The next most important wheel alignment angle is camber. Camber refers to the tilt of the wheels as viewed from the front or the rear. Camber is the inward (negative) or outward (positive) tilt of the wheels. It is usually measured in degrees.

If camber is out of specs, a tire will wear unevenly on one shoulder and the vehicle may pull toward the side with the most camber.

Keep in mind that camber applies to both front and rear wheels, though only vehicles with independent rear suspensions typically have rear camber alignment specifications. Most rear-wheel drive cars and trucks with solid axles do not have rear camber specifications because there's no way to change it (even so, a bent rear axle can cause a camber problem!).

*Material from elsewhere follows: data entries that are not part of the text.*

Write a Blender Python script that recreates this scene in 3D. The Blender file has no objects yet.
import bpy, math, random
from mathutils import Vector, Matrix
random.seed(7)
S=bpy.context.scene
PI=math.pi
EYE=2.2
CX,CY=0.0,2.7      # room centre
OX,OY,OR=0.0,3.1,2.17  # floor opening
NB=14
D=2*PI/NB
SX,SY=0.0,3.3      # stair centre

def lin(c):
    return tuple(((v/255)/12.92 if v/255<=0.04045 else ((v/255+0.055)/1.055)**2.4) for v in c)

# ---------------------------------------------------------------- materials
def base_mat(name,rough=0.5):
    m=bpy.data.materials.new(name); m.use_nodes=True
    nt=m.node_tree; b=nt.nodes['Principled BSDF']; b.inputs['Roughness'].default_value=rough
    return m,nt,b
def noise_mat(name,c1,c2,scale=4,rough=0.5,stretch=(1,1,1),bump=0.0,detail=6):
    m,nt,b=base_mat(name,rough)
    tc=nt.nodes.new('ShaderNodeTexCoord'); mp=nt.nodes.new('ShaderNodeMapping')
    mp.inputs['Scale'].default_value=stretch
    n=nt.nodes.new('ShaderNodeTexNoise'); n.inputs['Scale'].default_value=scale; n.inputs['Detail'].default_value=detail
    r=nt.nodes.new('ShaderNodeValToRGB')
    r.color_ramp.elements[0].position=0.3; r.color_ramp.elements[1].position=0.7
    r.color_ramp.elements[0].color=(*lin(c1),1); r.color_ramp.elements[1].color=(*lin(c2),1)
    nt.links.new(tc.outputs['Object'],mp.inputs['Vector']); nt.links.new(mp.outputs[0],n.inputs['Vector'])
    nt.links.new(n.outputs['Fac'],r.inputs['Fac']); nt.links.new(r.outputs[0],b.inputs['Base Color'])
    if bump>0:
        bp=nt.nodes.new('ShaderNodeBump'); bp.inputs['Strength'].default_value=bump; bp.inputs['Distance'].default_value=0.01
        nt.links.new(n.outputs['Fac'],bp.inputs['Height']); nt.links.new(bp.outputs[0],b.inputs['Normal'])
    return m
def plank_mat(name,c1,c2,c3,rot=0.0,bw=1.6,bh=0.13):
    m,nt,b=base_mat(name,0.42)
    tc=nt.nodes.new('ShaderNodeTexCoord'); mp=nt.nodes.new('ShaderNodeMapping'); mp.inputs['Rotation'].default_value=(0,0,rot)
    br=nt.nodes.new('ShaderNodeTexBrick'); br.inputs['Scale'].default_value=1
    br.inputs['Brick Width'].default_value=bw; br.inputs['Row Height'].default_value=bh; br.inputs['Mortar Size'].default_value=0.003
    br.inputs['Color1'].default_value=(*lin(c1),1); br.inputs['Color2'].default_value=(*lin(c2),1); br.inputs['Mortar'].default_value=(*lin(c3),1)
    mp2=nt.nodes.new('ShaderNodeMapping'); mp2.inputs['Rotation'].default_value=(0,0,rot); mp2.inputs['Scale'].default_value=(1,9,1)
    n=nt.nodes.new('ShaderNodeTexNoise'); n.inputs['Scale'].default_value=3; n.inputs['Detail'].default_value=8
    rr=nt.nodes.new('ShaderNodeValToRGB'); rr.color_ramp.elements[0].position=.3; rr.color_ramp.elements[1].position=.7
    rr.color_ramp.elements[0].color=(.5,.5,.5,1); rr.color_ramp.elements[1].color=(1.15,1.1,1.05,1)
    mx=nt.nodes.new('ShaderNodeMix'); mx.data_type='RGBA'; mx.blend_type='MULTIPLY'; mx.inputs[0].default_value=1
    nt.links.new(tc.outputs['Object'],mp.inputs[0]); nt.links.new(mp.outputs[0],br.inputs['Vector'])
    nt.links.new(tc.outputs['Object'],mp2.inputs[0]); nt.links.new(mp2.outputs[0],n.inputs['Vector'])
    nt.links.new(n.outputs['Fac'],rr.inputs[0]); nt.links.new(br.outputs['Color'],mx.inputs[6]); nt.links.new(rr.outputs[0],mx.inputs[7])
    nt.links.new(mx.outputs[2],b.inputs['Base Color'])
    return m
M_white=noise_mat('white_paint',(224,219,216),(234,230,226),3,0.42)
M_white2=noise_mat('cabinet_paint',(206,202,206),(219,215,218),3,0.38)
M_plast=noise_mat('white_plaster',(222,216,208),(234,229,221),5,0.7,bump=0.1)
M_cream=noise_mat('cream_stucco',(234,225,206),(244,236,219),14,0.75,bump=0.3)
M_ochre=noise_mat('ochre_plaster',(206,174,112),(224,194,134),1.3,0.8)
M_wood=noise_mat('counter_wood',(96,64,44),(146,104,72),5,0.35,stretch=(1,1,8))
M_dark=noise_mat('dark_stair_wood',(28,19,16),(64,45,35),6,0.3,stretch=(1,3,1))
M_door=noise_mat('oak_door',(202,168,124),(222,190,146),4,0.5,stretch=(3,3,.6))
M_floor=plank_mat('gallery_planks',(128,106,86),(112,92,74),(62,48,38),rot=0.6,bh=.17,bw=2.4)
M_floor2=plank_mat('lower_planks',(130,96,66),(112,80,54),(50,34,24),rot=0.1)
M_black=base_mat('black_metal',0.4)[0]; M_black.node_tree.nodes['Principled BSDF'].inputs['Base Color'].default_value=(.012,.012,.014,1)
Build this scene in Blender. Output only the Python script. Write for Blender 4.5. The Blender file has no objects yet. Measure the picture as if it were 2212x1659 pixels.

Excessive camber can be caused by bent or worn parts. If any of these parts are replaced, camber must be checked and adjusted as needed after the parts have been installed.

camber animation


The third most important wheel alignment angle is caster, which is the forward (negative) or rearward (positive) tilt of the steering axix as viewed from the side. Caster is usually measured in degrees, and only applies to the front wheels because they are the only ones that steer (usually).

Caster is an angle that doesn't affect tire wear directly. It's greatest effect is on steering stability, steering effort and steering return. So it is often the most ignored angle.

If theres is too much difference in caster side-to-side, it can cause a vehicle to drift or pull to one side. Some alignment specs call for a slight difference in caster to compensate for road crown. As a rule, caster should usually be within half a degree side-to-side.

The same kind of problems that can cause camber misalignment can cause caster misalignment: bent or worn parts. So if any parts are replaced, caster should be checked and readjusted as necessary after the parts have been installed.


The only way to make sure the wheels aree properly aligned is to check the wheel alignment angles periodically. Once set properly, wheel alignment should not change much unless parts become worn or damaged. Likewise, it makes no sense to attempt to realign the wheels until worn or damaged parts have been replaced. Worn parts will not hold an accurate alignment because they  have too much play. There's also the danger that a component failure could result in the collapse of the suspension and/or loss of steering control.

Alignment Plus recommends an annual alignment check, or, have the wheel alignment checked whever the tires are replaced. Even new vehicles can benefit from an alignment check if the wheels were not properly adjusted at the factory. Some factory specifications allow a very wide range of settings, which may result in less than ideal tire wear and handling characteristics.